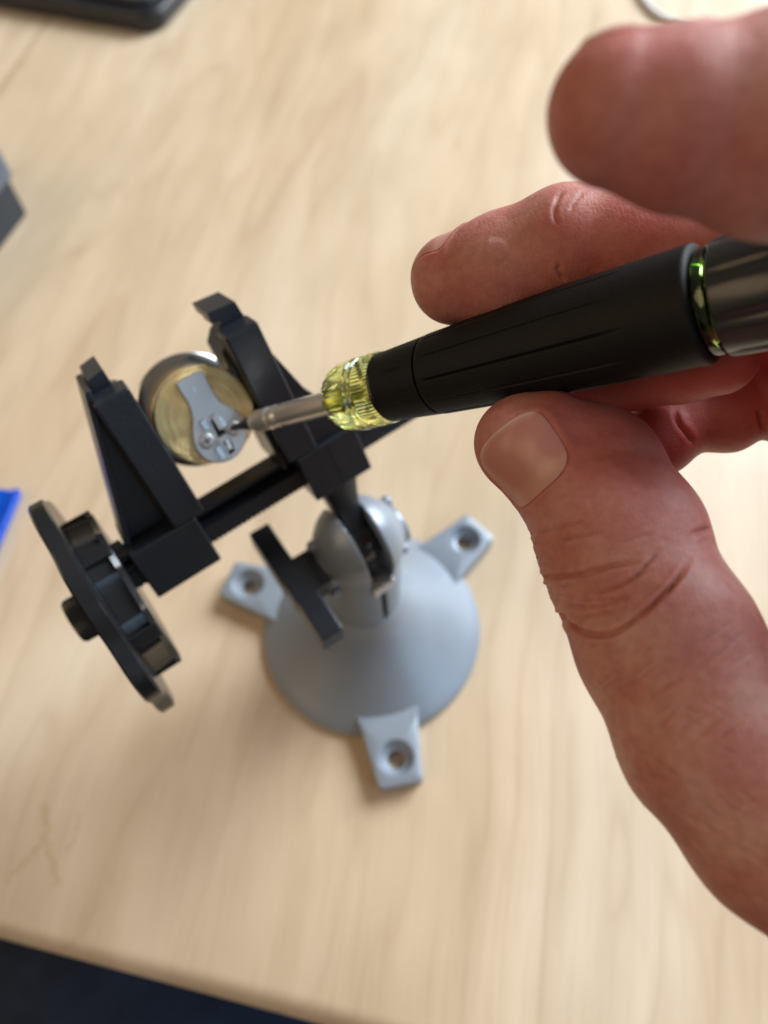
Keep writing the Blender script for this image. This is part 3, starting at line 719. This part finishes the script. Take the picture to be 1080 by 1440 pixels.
def nail_q(n, u, v):                          # superellipse: 1 on the outline
    return (np.abs(u / (n.L / 2)) ** 4. + np.abs(v / (n.W / 2)) ** 3.6) ** (1 / 3.8)
disp = np.zeros(len(HV)); flush_shade = np.zeros(len(HV))
for n in nails:
    r = HV - n.c; u = r @ n.a; v = r @ n.s; w = r @ n.n; ok = (np.abs(w) < 6) & (nrm @ n.n > .1)
    q = nail_q(n, u, v); back = np.clip(.5 - u / n.L, 0, 1)
    disp += np.where(ok, .34 * np.exp(-((q - 1.10) / .085) ** 2) * (.25 + .75 * back) - .22 * np.exp(-((q - 1.0) / .045) ** 2) - .22 * (q < .97), 0)
# creases over the thumb joint and finger joints, as polylines on the surface
def crease(pts, depth, width, dmin, dmax, open0=False):
    L_ = np.array(catmull([np.array(p, float) for p in pts], 6)); px = HV[:, :2] / HV[:, 2:] * F + np.array([540, 720.])
    view = -HV / np.linalg.norm(HV, axis=1)[:, None]; sel = np.where((HV[:, 2] > dmin) & (HV[:, 2] < dmax) & ((nrm * view).sum(1) > .02) & (px[:, 0] > L_[:, 0].min() - 30) & (px[:, 0] < L_[:, 0].max() + 30) & (px[:, 1] > L_[:, 1].min() - 30) & (px[:, 1] < L_[:, 1].max() + 30))[0]
    if not len(sel): print('crease empty', pts[0]); return
    p = px[sel]; best = np.full(len(sel), 1e9); tb = np.zeros(len(sel)); m = len(L_) - 1
    for i in range(m):
        a, b = L_[i], L_[i + 1]; e = b - a; t = np.clip(((p - a) @ e) / (e @ e), 0, 1); d = np.linalg.norm(p - a - t[:, None] * e, axis=1)
        k = d < best; best[k] = d[k]; tb[k] = (i + t[k]) / m
    fade = np.clip((1 - tb if open0 else np.minimum(tb, 1 - tb)) / .2, 0.08, 1)
    disp[sel] += -depth * fade * np.exp(-(best / width) ** 2) + depth * .2 * fade * np.exp(-((best - width * 2.6) / (width * 1.6)) ** 2)
c6 = lambda pts: [(640 + x * .4074, 540 + y * .4074) for (x, y) in pts]
TH = (90, 150)
crease(c6([(290, 668), (370, 666), (430, 658), (470, 649), (500, 640), (560, 625), (640, 618)]), 1.25, 2.7, *TH, True)
crease(c6([(470, 722), (520, 712), (560, 700), (620, 668), (660, 625), (700, 580)]), .8, 2.6, *TH)
crease(c6([(360, 800), (400, 832), (440, 856), (500, 868), (560, 855), (640, 800), (700, 745), (745, 700), (780, 655), (810, 610)]), 1.35, 3.0, *TH, True)
crease(c6([(255, 552), (330, 548), (420, 528), (500, 515)]), .6, 2.2, *TH, True)
crease(c6([(255, 517), (320, 505), (390, 488), (450, 470)]), .5, 2.2, *TH, True)
crease(c6([(345, 745), (400, 765), (480, 768), (540, 755), (610, 735)]), .55, 2.2, *TH, True)
crease(c6([(370, 795), (420, 803), (450, 805), (500, 795), (560, 780)]), .5, 2.2, *TH, True)
crease(c6([(340, 725), (420, 738), (470, 745), (560, 742), (640, 715)]), .45, 2.2, *TH, True)
crease(c6([(460, 735), (466, 755), (458, 775)]), .25, 2.0, *TH)
crease(c6([(545, 555), (620, 535), (690, 512)]), .25, 2.2, *TH)
crease(c6([(300, 700), (360, 702), (420, 695)]), .25, 2.2, *TH, True)
crease(c6([(820, 520), (850, 506), (885, 500)]), .7, 3.0, *TH)
crease(c6([(265, 590), (300, 612), (330, 622)]), .3, 2.2, *TH, True)
crease(c6([(600, 640), (640, 660), (690, 640)]), .22, 2.2, *TH)
crease(c6([(560, 690), (590, 740), (570, 790)]), .15, 2.2, *TH)
rr = random.Random(7)
for i in range(26):                            # faint slanting lines on the back of the thumb
    x = rr.uniform(480, 980); y = rr.uniform(880, 1250); l = rr.uniform(60, 150); s = rr.uniform(-.9, -.5)
    crease(c6([(x, y), (x + l * .5, y + l * .5 * s + rr.uniform(-8, 8)), (x + l, y + l * s)]), rr.uniform(.12, .26), 2.0, *TH)
for i in range(46):                            # the weave of lines towards the wrist
    x = rr.uniform(830, 1040); y = rr.uniform(980, 1300); l = rr.uniform(25, 70); s = rr.uniform(.35, .75)
    crease([(x, y), (x + l * .5, y + l * .5 * s + rr.uniform(-3, 3)), (x + l, y + l * s)], rr.uniform(.10, .22), 2.0, 85, 130)
c5 = lambda pts: [(560 + x * .4815, 240 + y * .4815) for (x, y) in pts]
crease(c5([(485, 55), (462, 90), (456, 130), (470, 160)]), .45, 2.8, 110, 165)
crease(c5([(470, 270), (468, 295), (490, 325)]), .5, 3.0, 110, 165)
crease(c5([(545, 60), (520, 85), (500, 120)]), .25, 2.4, 110, 165)
crease([(948, 575), (955, 595), (968, 612), (975, 625)], .8, 3.2, 120, 170)
crease([(1066, 575), (1071, 590), (1073, 605)], .8, 3.2, 120, 170)
# callus on the side of the middle finger
for (px, py, a, r0) in ((697, 352, .16, 17), (690, 340, .07, 8)):
    px_ = HV[:, :2] / HV[:, 2:] * F + np.array([540, 720.]); dd = np.linalg.norm(px_ - np.array([px, py]), axis=1); ok = (HV[:, 2] > 110) & (HV[:, 2] < 165)
    disp += np.where(ok, a * (np.exp(-(dd / r0) ** 4) - .6 * np.exp(-((dd - r0 * 1.15) / 3.5) ** 2)), 0)
HV = HV + nrm * disp[:, None]
for k, w in (('middle', .28), ('ring', .85), ('little', .85), ('thumb', .12), ('index', .35)):
    a, ra = fingers[k][0]; dd = np.linalg.norm(HV - a, axis=1); flush_shade = np.maximum(flush_shade, w * np.exp(-(dd / (34. if k in ('ring', 'little') else 15.)) ** 2))  # wide radius on ring and little: their reddish shade is put into the colour
hand_root = cw(P(1080, 1000, 112))
hand = bpy.data.meshes.new('hand')
HW = cw(HV) - hand_root
hand.vertices.add(len(HW)); hand.vertices.foreach_set('co', HW.astype(np.float32).ravel())
hand.loops.add(HQ.size); hand.loops.foreach_set('vertex_index', HQ.astype(np.int32).ravel())
hand.polygons.add(len(HQ)); hand.polygons.foreach_set('loop_start', np.arange(0, HQ.size, 4, dtype=np.int32)); hand.polygons.foreach_set('loop_total', np.full(len(HQ), 4, np.int32))
hand.update(calc_edges=True); hand.polygons.foreach_set('use_smooth', np.ones(len(HQ), bool))
at = hand.attributes.new('flush_shade', 'FLOAT', 'POINT'); at.data.foreach_set('value', flush_shade.astype(np.float32))
hand.materials.append(M['skin'])
hand_o = bpy.data.objects.new('hand', hand); col.objects.link(hand_o); hand_o.location = hand_root
tag(hand_o, 'bare right hand gripping the black screwdriver handle from the right edge', 'hand')
print('hand verts', len(HW), 'quads', len(HQ))
for n in nails:
    nu, nv = 30, 26; us = np.linspace(-1, 1, nu); vs = np.linspace(-1, 1, nv); pts = []; al = []
    for u in us:
        for v in vs:                           # square to superellipse
            k = max(abs(u), abs(v)); q = (abs(u) ** 4. + abs(v) ** 3.6) ** (1 / 3.8) if k > 0 else 1
            g_ = k / q if q > 0 else 1; pts.append((u * g_ * n.L / 2, v * g_ * n.W / 2, k)); al.append(.5 + .5 * u)
    pts = np.array(pts); p0 = n.c + pts[:, :1] * n.a + pts[:, 1:2] * n.s + n.n * 7
    p = march(p0, np.broadcast_to(-n.n, p0.shape).copy(), 7 + .34 * n.W); gn = grad(p, .8)
    edge = pts[:, 2]; free = np.clip(pts[:, 0] / (n.L / 2), 0, 1) ** 3
    top = p + gn * (.10 + .16 * (1 - edge ** 6) + .25 * free)[:, None]; bot = p - gn * .5
    V = np.concatenate([top, bot]); o = nu * nv; Fc = []
    for i in range(nu - 1):
        for j in range(nv - 1):
            a = i * nv + j; Fc.append((a, a + 1, a + nv + 1, a + nv)); Fc.append((o + a, o + a + nv, o + a + nv + 1, o + a + 1))
    rim = [i * nv for i in range(nu)] + [(nu - 1) * nv + j for j in range(1, nv)] + [i * nv + nv - 1 for i in range(nu - 2, -1, -1)] + [j for j in range(nv - 2, 0, -1)]
    for i in range(len(rim)): a, b = rim[i], rim[(i + 1) % len(rim)]; Fc.append((a, b, o + b, o + a))
    ob = link(n.name, cw(V), Fc, 'nail', hand_o, smooth=True, sharp=50)
    t_ = ob.data.attributes.new('along', 'FLOAT', 'POINT'); t_.data.foreach_set('value', np.array(al + al, np.float32))

# ------------------------------------------------------------------ things at the back of the table
def rbox(name, c, e1, e2, size, z0, z1, rc, mat, root, parent=None, bevel=.8):
    """box with rounded plan corners; c the near corner, e1/e2 unit plan axes, metres"""
    pts = []
    for (cx, cy, a0) in ((size[0] - rc, rc, -PI / 2), (size[0] - rc, size[1] - rc, 0), (rc, size[1] - rc, PI / 2), (rc, rc, PI)):
        for k in range(9):
            a = a0 + PI / 2 * k / 8; pts.append((cx + rc * math.cos(a), cy + rc * math.sin(a)))
    n = len(pts); V = [(*(c[:2] + e1 * x + e2 * y), z) for z in (z0, z1) for (x, y) in pts]
    Fc = [tuple(range(n)), tuple(range(2 * n - 1, n - 1, -1))] + [(i, (i + 1) % n, n + (i + 1) % n, n + i) for i in range(n)]
    return link(name, V, Fc, mat, root, parent, bevel=bevel)
c = G(224, 53); e1 = (G(0, 14) - c)[:2]; e1 /= np.linalg.norm(e1); e2 = np.array([e1[1], -e1[0]])
if e2[1] < 0: e2 = -e2
dev = thing('tablet', 'black tablet case with a grey upper panel, at the back left of the table', 'tablet', (*c[:2], 0))
bd = rbox('case', c, e1, e2, (.26, .19), .0006, .0125, .014, 'device', dev, bevel=3.)
cc = c[:2] + e1 * .009 + e2 * .009
rbox('screen_panel', cc, e1, e2, (.055, .17), .0126, .0165, .008, 'device_top', dev, bevel=1.2)
rbox('screen_panel', cc + e1 * .0575, e1, e2, (.18, .17), .0126, .0150, .004, 'device', dev, bevel=1.)

c = G(40, 300); e1 = (G(0, 352) - c)[:2]; e1 /= np.linalg.norm(e1); e2 = np.array([e1[1], -e1[0]])
if e2[0] > 0: e2 = -e2
bx = thing('storage_box', 'small slate-blue box with a speckled grey lid, at the left photo edge', 'box', (*c[:2], 0))
rbox('box_body', c, e1, e2, (.11, .09), .0005, .0225, .002, 'slate', bx, bevel=.6)
rbox('box_lid', c[:2] - e1 * .0025 - e2 * .0025, e1, e2, (.115, .095), .0226, .0375, .004, 'grey_lid', bx, bevel=1.2)

c = G(29, 689, 3); e1 = (G(0, 757, 3) - c)[:2]; e1 /= np.linalg.norm(e1); e2 = np.array([e1[1], -e1[0]])
if e2[0] > 0: e2 = -e2
bp_ = thing('blue_tray', 'bright blue plastic tray corner lying flat at the left photo edge', 'tray', (*c[:2], 0))
rbox('tray_base', c, e1, e2, (.12, .08), .0005, .0022, .002, 'blue', bp_, bevel=.4)
rbox('tray_rim', c, e1, e2, (.12, .0022), .0023, .0045, .001, 'blue', bp_, bevel=.3)
cb = [G(x, y, 2.2) for (x, y) in ((880, -60), (893, -25), (907, 2), (925, 20), (950, 33), (980, 42), (1030, 47), (1090, 40), (1180, 10))]
tag(link('cable', *tube(catmull(cb, 8), .0021, 16), 'white', smooth=True, sharp=80), 'thin white cable curving across the table behind the hand', 'cable')
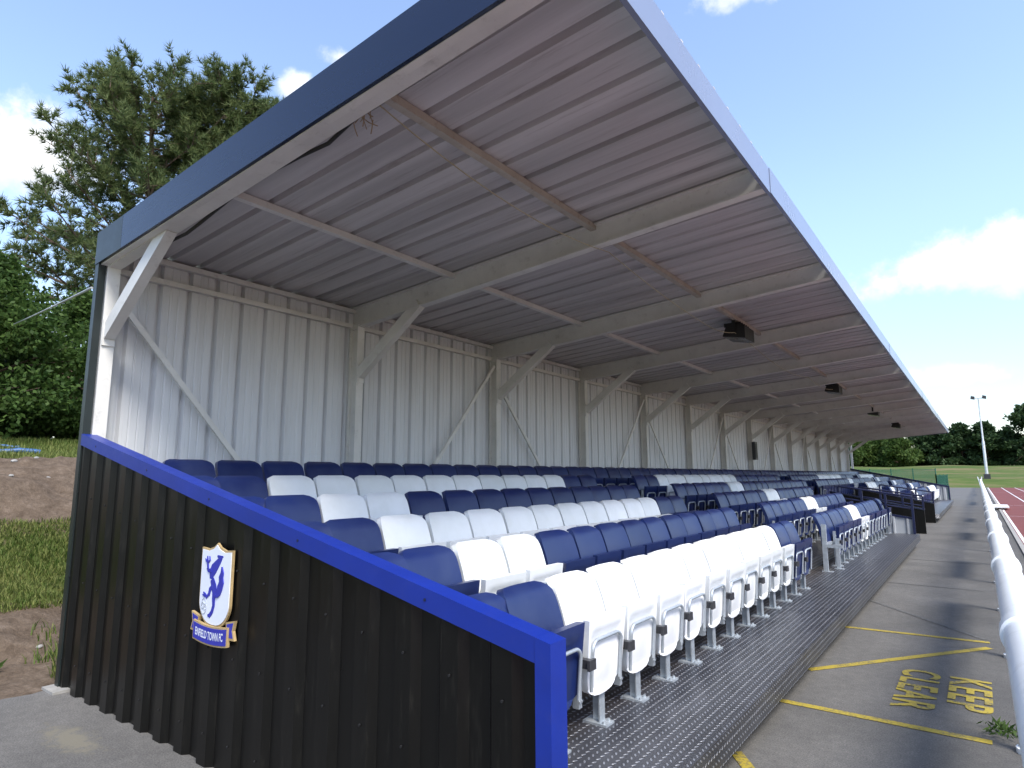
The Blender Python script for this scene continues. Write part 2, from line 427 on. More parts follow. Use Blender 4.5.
# reads along -Y, letter tops towards +X
road = lambda cx, cy, z: Matrix(((0, 1, 0, cx), (-1, 0, 0, cy), (0, 0, 1, z), (0, 0, 0, 1)))
struct(text_obj('KEEP', 'keep_lettering', M['yellow'], 1, .86, .275, road(-.207, 6.15, .006), .022, spacing=1.12))
struct(text_obj('CLEAR', 'clear_lettering', M['yellow'], 1, 1.10, .275, road(-.543, 6.07, .006), .022, spacing=1.12))

# ------------------------------------------------------------------ grandstand
Y0, NB = 2.16, 14
XW = -6.2
YEND = Y0 + NB * BAY
sheet_z = lambda x: 3.797 + .068 * (x + 6.155)
stand = empty('grandstand', (0, 0, 0), 'long roofed grandstand with pale steel frame, profiled grey lining and navy roof edge', 'grandstand')

# back wall sheet: grooves go outwards (-X)
prof = sheet_profile(2.112, YEND + .1, d=.05, flat=.222, off=2.10, micro=.006)
w = MB()
ins = [(XW - .02 - d, y) for y, d in prof]; outs = [(x - .014, y) for x, y in ins[::-1]]
ring = ins + outs
w.loft([(x, y, -.01) for x, y in ring], [(x, y, 3.80) for x, y in ring])
w.build('back_wall', M['wallsheet'], stand)
t = MB(); t.box(-6.135, -6.065, 2.04, 2.10, 0, 3.58)
t.build('corner_flashing', M['navy_worn'], stand)
# roof sheet: grooves go upwards
prof = sheet_profile(2.115, YEND + .12, off=2.16, d=.052, flat=.218)
r = MB(); xb, xf = -6.295, -1.165
ring = [(y, d) for y, d in prof]; ring2 = ring + [(y, d + .012) for y, d in ring[::-1]]
r.loft([(xb, y, sheet_z(xb) + d) for y, d in ring2], [(xf, y, sheet_z(xf) + d) for y, d in ring2])
r.build('roof_sheet', M['roofsheet'], stand)
# end fascia (near end) in two lengths, front fascia in lengths with joints
def fascia_end(name, xa, xb_, y0, y1, mat):
    b = MB(); lo, hi = -.25, .045
    A = [(xa, y, sheet_z(xa) + h) for y, h in ((y0, lo), (y1, lo), (y1, hi), (y0, hi))]
    B_ = [(xb_, y, sheet_z(xb_) + h) for y, h in ((y0, lo), (y1, lo), (y1, hi), (y0, hi))]
    b.loft(A, B_); return b.build(name, mat, stand)
fascia_end('end_fascia', -6.14, -5.62, 2.035, 2.06, M['navy_worn'])
fascia_end('end_fascia', -5.616, -1.13, 2.035, 2.06, M['navy'])
fascia_end('end_fascia', -6.33, -1.13, YEND + .125, YEND + .16, M['navy'])
y = 2.035; L = [2.95] + [2.8 * 1.5] * 9
b = MB(); xa, xb_ = -6.15, -1.16
b.loft([(xa, y_, sheet_z(xa) + h_) for y_, h_ in ((2.061, -.262), (2.112, -.262), (2.112, -.18), (2.061, -.18))], [(xb_, y_, sheet_z(xb_) + h_) for y_, h_ in ((2.061, -.252), (2.112, -.252), (2.112, -.18), (2.061, -.18))])
b.build('soffit_trim', M['cream'], stand)
b = MB()
for i, l in enumerate(L):
    y1 = min(y + l, YEND + .16); j = .006 * (i % 3 - 1); j2 = .004 * (i % 2)
    b.box(-1.16 + j2, -1.13 + j2, y, y1 - .012, 3.905 + j, 4.118 + j)
    y = y1
b.build('front_fascia', M['eave'], stand)
# frames: post, rafter, knee brace
zp = lambda x: sheet_z(x) - .006
def frame_parts():
    p = MB(); p.ibeam((-6.123, 0, -.01), (-6.123, 0, 3.55), .105, .155, up=(1, 0, 0)); post = p.build('post', M['cream'], stand)
    ra = MB(); xa, xb_ = -6.2, -1.17
    def sec(x):
        top, bot = zp(x), 3.545 + .0805 * (x + 5.858)
        a, t_, wb_ = .05, .014, .006
        return [(x, yy, zz) for yy, zz in ((-a, bot), (a, bot), (a, bot + t_), (wb_, bot + t_), (wb_, top - t_), (a, top - t_), (a, top), (-a, top), (-a, top - t_), (-wb_, top - t_), (-wb_, bot + t_), (-a, bot + t_))]
    ra.loft(sec(xa), sec(xb_)); ra.box(-6.2, -6.05, -.05, .05, 3.5, 3.56)
    rafter = ra.build('rafter', M['cream'], stand)
    k = MB(); k.bar((-6.05, 0, 2.93), (-5.02, 0, 3.66), .085, .125, up=(-.58, 0, .8)); k.box(-6.045, -6.03, -.05, .05, 2.82, 3.05)
    knee = k.build('knee_brace', M['cream'], stand)
    return post, rafter, knee
fp = frame_parts()
for o in fp: o.location.y = Y0
for i in range(1, NB + 1):
    for o in fp: copy_to(o, stand, (0, Y0 + i * BAY, 0))
for x in (-4.5, -2.72):
    b = MB(); z = sheet_z(x) - .032
    b.box(x - .03, x + .03, Y0 + .01, YEND, z - .028, z + .028)
    b.build('purlin', M['cream'] if x < -4 else M['purlin'], stand)
for z, h in ((3.745, .05), (3.55, .05)):
    b = MB(); b.box(XW - .012, XW + .045, Y0 + .05, YEND, z - h / 2, z + h / 2); b.build('wall_rail', M['cream'], stand)
for i in range(NB):
    ya, yb_ = Y0 + i * BAY, Y0 + (i + 1) * BAY
    if i in (0,): s_, e_ = (ya + .06, 3.28), (yb_ - .3, .45)
    elif i % 2 == 1: s_, e_ = (yb_ - .06, 3.42), (ya + .15, .35)
    else: s_, e_ = (ya + .06, 3.12), (yb_ - .15, .30)
    b = MB(); b.bar((-6.09, s_[0], s_[1]), (-6.09, e_[0], e_[1]), .05, .03, up=(1, 0, 0)); b.build('diagonal_brace', M['cream'], stand)
# drainpipe at the far rear corner
b = MB(); b.tube([(-5.95, YEND + .32, 0), (-5.95, YEND + .32, 3.72)], .06, 10); b.build('drainpipe', M['white'], stand, 40)

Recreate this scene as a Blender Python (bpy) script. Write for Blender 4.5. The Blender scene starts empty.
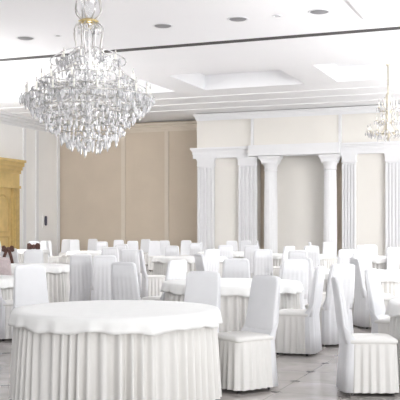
import bpy, bmesh, math, random
from mathutils import Vector, Matrix
random.seed(7)
S = bpy.context.scene
C = S.collection
PI = math.pi
TH = math.radians(21.5)          # the room is turned this far from the view axis
F, H, YH = 900.0, 1.44, 228.0    # focal length in pixels, eye height, horizon row
ct, st = math.cos(TH), math.sin(TH)

def at(px, s):
    """floor point seen at column px where one metre spans s pixels"""
    d = F / s
    xc = (px - 200) / F * d
    return (xc*ct - d*st, xc*st + d*ct)

def col_x(px, Y):
    """X on the wall plane Y seen at column px"""
    t = (px - 200) / F
    d = Y / (t*st + ct)
    return d*(t*ct - st)

# ------------------------------------------------------------------ materials
def mat(name, rgb, rough=.8, metal=0., trans=0., noise=0., nscale=6., emit=0., ior=1.5, spec=None):
    m = bpy.data.materials.new(name); m.use_nodes = True
    nt = m.node_tree; b = nt.nodes['Principled BSDF']
    b.inputs['Base Color'].default_value = (*rgb, 1)
    b.inputs['Roughness'].default_value = rough
    b.inputs['Metallic'].default_value = metal
    b.inputs['Transmission Weight'].default_value = trans
    b.inputs['IOR'].default_value = ior
    if spec is not None: b.inputs['Specular IOR Level'].default_value = spec
    if emit:
        b.inputs['Emission Color'].default_value = (*rgb, 1)
        b.inputs['Emission Strength'].default_value = emit
    if noise:
        tc = nt.nodes.new('ShaderNodeTexCoord'); n = nt.nodes.new('ShaderNodeTexNoise')
        n.inputs['Scale'].default_value = nscale; n.inputs['Detail'].default_value = 4
        r = nt.nodes.new('ShaderNodeValToRGB')
        r.color_ramp.elements[0].position = .3; r.color_ramp.elements[1].position = .7
        r.color_ramp.elements[0].color = (*[c*(1-noise) for c in rgb], 1)
        r.color_ramp.elements[1].color = (*[min(1, c*(1+noise)) for c in rgb], 1)
        nt.links.new(tc.outputs['Object'], n.inputs['Vector'])
        nt.links.new(n.outputs['Fac'], r.inputs['Fac'])
        nt.links.new(r.outputs['Color'], b.inputs['Base Color'])
    return m

M = {}
M['ceil'] = mat('ceiling_paint', (.92, .92, .935), .9, noise=.01, nscale=.5)
M['wall'] = mat('pale_wall_paint', (.90, .89, .875), .85, noise=.015, nscale=.7)
M['tan'] = mat('tan_wallpaper', (.60, .515, .415), .85, noise=.03, nscale=1.2)
M['tanstrip'] = mat('tan_moulding', (.66, .59, .50), .7, noise=.01)
M['beige'] = mat('beige_wall_paint', (.78, .755, .71), .85, noise=.015, nscale=.8)
M['white'] = mat('white_plaster', (.80, .80, .81), .6, noise=.01)
M['slot'] = mat('dark_slot', (.07, .065, .065), .8, noise=.05)
M['cloth'] = mat('white_chair_fabric', (.76, .76, .775), .95, noise=.012, nscale=9, spec=.1)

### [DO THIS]
From the listing above, return each line with the word "Blender".

### [CORRECT ANSWER]
Keep writing the Blender script for this image. This is part 3, starting at line 719. This part finishes the script. Take the picture to be 1080 by 1440 pixels.
The Blender Python script for this scene continues. Write part 2, from line 427 on. More parts follow. Use Blender 4.5.
Recreate this scene as a Blender Python (bpy) script. Write for Blender 4.5. The Blender scene starts empty.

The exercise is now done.